Toshiba’s research focused on improving trench MOSFET and Schottky barrier diode SiC devices by redesigning their internal structures to minimize on-resistance and improve high-temperature stability.
For SiC trench MOSFETs, Toshiba introduced a protective structure known as a Bottom P-well within the trench. This modification was intentionally engineered to manage the electric field impacting the gate oxide. By optimizing the grounding resistance of the Bottom p-well, Toshiba established a direct correlation between this parameter and unclamped inductive switching ruggedness, which evaluates a device’s resilience to inductive switching stress. The testing revealed that the new trench structure achieved approximately 20% lower on-resistance compared to traditional planar SiC MOSFETs, while also enhancing UIS performance.
In parallel, Toshiba developed a 650 V-class semi-super-junction SBD featuring vertically arranged p-type and n-type pillars in the drift region. This design flattens the internal electric field distribution to reduce resistance escalation at elevated temperatures. Experimental comparisons showed a 35% reduction in on-resistance at 175°C when contrasted with conventional SiC SBDs. This substantial improvement positions the SJ-SBD as a more stable component for systems operating under extreme thermal loads.
In power electronics, the ability to withstand inductive switching events without failure is synonymous with device reliability. In many cases, this capability can be quantified by unclamped inductiveswitching ruggedness.
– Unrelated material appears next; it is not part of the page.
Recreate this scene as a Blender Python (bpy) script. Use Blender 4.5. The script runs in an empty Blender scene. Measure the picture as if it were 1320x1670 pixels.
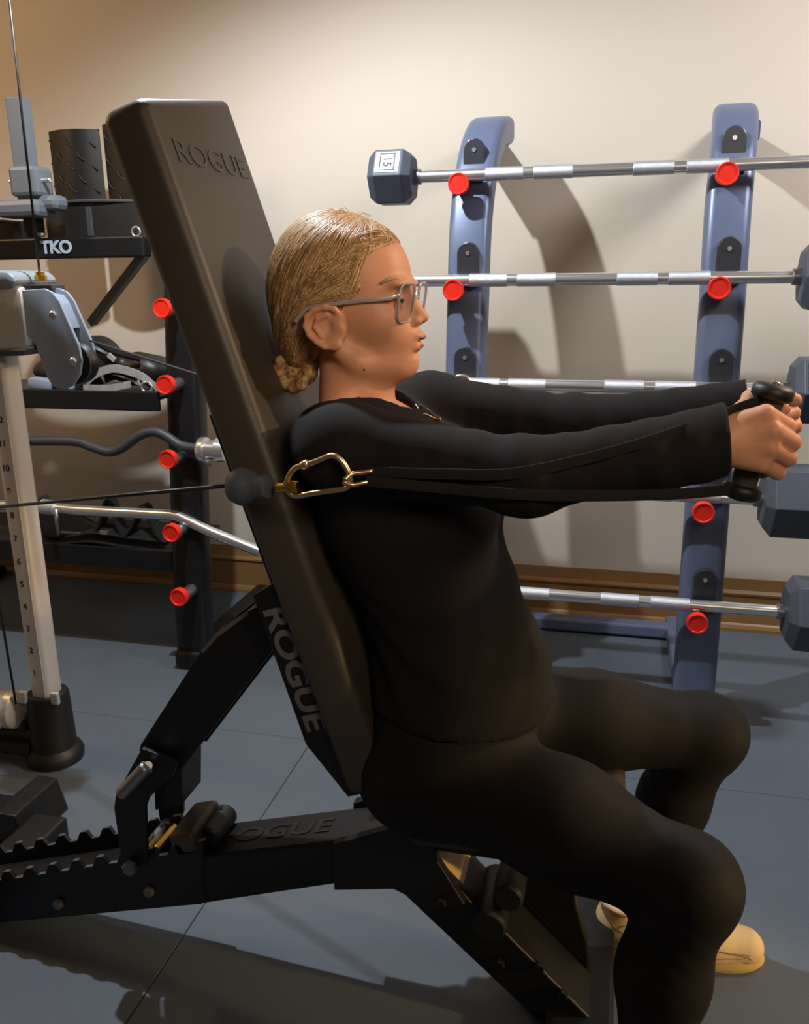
import bpy, bmesh, math, random
import numpy as np
from mathutils import Vector, Matrix
from math import sin, cos, radians, pi, atan2, sqrt

random.seed(4)
SC = bpy.context.scene
COL = SC.collection

# ------------------------------------------------------------------ camera
FPX, PITCH, YAW, ROLL, CAMH = 1393.0, radians(15.5), radians(13.8), radians(-0.7), 1.27
fh = Vector((-sin(YAW), cos(YAW), 0)); rt = Vector((cos(YAW), sin(YAW), 0)); UPV = Vector((0, 0, 1))
fw = fh*cos(PITCH) - UPV*sin(PITCH); cu = UPV*cos(PITCH) + fh*sin(PITCH)
r2 = rt*cos(ROLL) + cu*sin(ROLL); u2 = -rt*sin(ROLL) + cu*cos(ROLL)
CP = Vector((0, 0, CAMH))
cam = bpy.data.objects.new('camera', bpy.data.cameras.new('camera'))
COL.objects.link(cam)
cam.data.sensor_fit = 'VERTICAL'; cam.data.sensor_height = 36.0; cam.data.sensor_width = 36.0
cam.data.lens = FPX/1670*36.0
cam.data.clip_start = 0.02
cam.matrix_world = Matrix(((r2.x, u2.x, -fw.x, CP.x), (r2.y, u2.y, -fw.y, CP.y), (r2.z, u2.z, -fw.z, CP.z), (0, 0, 0, 1)))
SC.camera = cam

def at(x, y, Y):
    """world point seen at photo pixel x,y and standing at depth plane Y"""
    d = fw + r2*((x-660)/FPX) + u2*((835-y)/FPX)
    return CP + d*(Y/d.y)

# ------------------------------------------------------------------ light
w = bpy.data.worlds.new('world'); SC.world = w; w.use_nodes = True
w.node_tree.nodes['Background'].inputs[0].default_value = (1.0, 0.86, 0.72, 1)
w.node_tree.nodes['Background'].inputs[1].default_value = 0.05

def lamp(name, loc, energy, color, size, kind='POINT', target=None, spot=None):
    l = bpy.data.lights.new(name, kind); l.energy = energy; l.color = color
    if kind == 'AREA': l.shape = 'DISK'; l.size = size
    else: l.shadow_soft_size = size
    if kind == 'SPOT': l.spot_size = spot[0]; l.spot_blend = spot[1]
    o = bpy.data.objects.new(name, l); COL.objects.link(o); o.location = loc
    if target: o.rotation_euler = (Vector(target)-Vector(loc)).to_track_quat('-Z', 'Y').to_euler()
    return o
LAMP = Vector((-0.98, 1.78, 2.40))
lamp('downlight_cool', LAMP, 140, (0.90, 0.95, 1.0), 0.02, 'SPOT', (-0.55, 2.2, 0), (radians(162), 0.55))
lamp('downlight_warm', (1.5, 1.75, 2.15), 98, (1.0, 0.64, 0.34), 0.04, 'SPOT', (-0.35, 1.25, 1.15), (radians(46), 0.5))
lamp('floor_lamp_warm', (1.9, 0.95, 0.80), 110, (1.0, 0.66, 0.28), 0.05, 'SPOT', (-0.1, 1.28, 0.22), (radians(34), 0.4))
lamp('downlight_warm_left', (-2.6, 1.7, 2.36), 28, (1.0, 0.68, 0.38), 0.12)
lamp('downlight_cool_right', (1.3, 2.0, 2.42), 34, (0.98, 0.98, 1.0), 0.5, 'AREA', (1.0, 3.1, 1.2))
lamp('fill_behind_camera', (0.7, -0.9, 2.42), 11, (1.0, 0.82, 0.64), 0.9, 'AREA', (0.0, 1.2, 0.9))  # unseen soft fill added to lift everything facing the camera
lamp('face_fill_spot', (0.85, -0.35, 1.95), 70, (1.0, 0.74, 0.52), 0.22, 'SPOT', (-0.22, 1.2, 1.20), (radians(36), 0.9))  # unseen spot added to brighten the near side of the face
SC.view_settings.view_transform = 'Standard'
SC.view_settings.look = 'None'
SC.view_settings.gamma = 1
SC.view_settings.use_curve_mapping = False
SC.view_settings.exposure = 0.0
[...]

This performance metric measures how well a power device tolerates energy surges caused by inductive loads during switching.
When a power device turns off while driving an inductive load, the collapsing magnetic field generates a voltage spike that can significantly exceed the device’s rated limits. Without adequate design provisions, this spike may damage the gateoxide, overheat internal structures, or trigger avalanche breakdown. Traditional design strategies often involve trade-offs between UIS ruggedness and conduction efficiency.
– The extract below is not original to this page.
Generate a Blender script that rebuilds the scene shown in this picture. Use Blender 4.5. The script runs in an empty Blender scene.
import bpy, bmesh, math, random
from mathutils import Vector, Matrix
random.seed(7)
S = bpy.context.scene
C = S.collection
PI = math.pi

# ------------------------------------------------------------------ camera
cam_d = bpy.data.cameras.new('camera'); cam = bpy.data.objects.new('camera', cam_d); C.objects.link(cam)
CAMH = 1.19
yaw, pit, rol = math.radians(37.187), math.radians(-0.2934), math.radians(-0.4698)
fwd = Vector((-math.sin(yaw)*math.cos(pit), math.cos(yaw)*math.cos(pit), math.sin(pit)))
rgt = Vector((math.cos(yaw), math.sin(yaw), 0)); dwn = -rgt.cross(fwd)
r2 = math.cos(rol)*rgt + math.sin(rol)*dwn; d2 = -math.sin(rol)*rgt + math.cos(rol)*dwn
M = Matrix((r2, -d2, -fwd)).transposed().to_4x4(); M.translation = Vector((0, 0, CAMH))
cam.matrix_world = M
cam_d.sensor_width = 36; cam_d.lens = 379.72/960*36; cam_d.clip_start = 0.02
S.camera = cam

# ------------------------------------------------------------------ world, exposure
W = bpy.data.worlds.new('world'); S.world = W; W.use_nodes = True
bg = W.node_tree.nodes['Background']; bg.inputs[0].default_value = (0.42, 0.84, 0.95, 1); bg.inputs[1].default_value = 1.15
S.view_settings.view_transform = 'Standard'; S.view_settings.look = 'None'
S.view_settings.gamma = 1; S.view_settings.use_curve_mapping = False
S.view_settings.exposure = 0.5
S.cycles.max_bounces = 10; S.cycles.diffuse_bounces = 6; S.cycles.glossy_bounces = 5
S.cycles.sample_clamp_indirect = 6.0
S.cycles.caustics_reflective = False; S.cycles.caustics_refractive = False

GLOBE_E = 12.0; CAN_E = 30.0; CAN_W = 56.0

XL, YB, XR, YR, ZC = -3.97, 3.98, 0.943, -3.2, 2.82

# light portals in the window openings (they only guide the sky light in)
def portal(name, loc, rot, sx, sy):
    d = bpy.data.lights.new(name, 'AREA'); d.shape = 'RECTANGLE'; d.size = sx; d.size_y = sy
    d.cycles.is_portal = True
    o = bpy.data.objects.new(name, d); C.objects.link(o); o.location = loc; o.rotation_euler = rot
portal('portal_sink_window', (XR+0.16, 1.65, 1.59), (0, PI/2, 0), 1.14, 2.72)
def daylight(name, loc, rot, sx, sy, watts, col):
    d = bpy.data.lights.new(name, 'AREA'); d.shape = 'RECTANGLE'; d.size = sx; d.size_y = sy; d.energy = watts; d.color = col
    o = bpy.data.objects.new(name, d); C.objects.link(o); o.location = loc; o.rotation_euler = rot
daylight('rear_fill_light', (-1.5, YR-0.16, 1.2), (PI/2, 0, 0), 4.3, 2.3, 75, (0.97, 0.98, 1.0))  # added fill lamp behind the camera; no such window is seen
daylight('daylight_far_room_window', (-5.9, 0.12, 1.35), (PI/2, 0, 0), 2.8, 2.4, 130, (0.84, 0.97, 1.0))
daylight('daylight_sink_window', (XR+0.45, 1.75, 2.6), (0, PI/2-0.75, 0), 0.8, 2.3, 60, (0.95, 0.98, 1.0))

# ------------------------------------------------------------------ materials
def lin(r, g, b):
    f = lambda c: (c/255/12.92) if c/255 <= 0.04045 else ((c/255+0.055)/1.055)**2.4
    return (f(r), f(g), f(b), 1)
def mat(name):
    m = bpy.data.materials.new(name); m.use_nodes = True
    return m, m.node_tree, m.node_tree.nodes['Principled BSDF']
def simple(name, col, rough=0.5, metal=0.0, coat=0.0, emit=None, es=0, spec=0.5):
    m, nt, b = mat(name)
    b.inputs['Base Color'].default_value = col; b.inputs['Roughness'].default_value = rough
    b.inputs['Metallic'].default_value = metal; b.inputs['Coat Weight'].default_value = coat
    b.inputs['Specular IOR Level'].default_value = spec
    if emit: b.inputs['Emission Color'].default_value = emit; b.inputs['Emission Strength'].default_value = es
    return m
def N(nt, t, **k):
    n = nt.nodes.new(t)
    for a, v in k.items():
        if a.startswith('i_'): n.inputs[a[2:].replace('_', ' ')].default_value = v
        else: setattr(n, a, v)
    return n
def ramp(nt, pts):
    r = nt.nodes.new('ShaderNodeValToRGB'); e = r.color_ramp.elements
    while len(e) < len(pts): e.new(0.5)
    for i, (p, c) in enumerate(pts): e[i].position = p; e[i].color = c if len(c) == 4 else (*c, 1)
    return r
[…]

Improvements in UIS performance are often related to the electric field protection architecture and how the device dissipates energy and controls voltage gradients across sensitive regions. Toshiba’s introduction of a Bottom p-well structure in the trench region addresses this by altering the grounding resistance that governs electric field distribution. Reducing this resistance limits the field intensity at the gate oxide and enhances the device’s ability to survive high-energy switching events without failure.
Accurately modeling and controlling this parameter allows engineers to tune the UIS threshold without compromising other electrical characteristics.
By lowering on-resistance and improving ruggedness without compromising thermal stability, Toshiba’s new technologies aim to support the industry’s current trajectory toward more compact and efficient systems. According to Toshiba, the company plans to further refine these technologies and move toward commercialization, but has not announced a specific production timeline.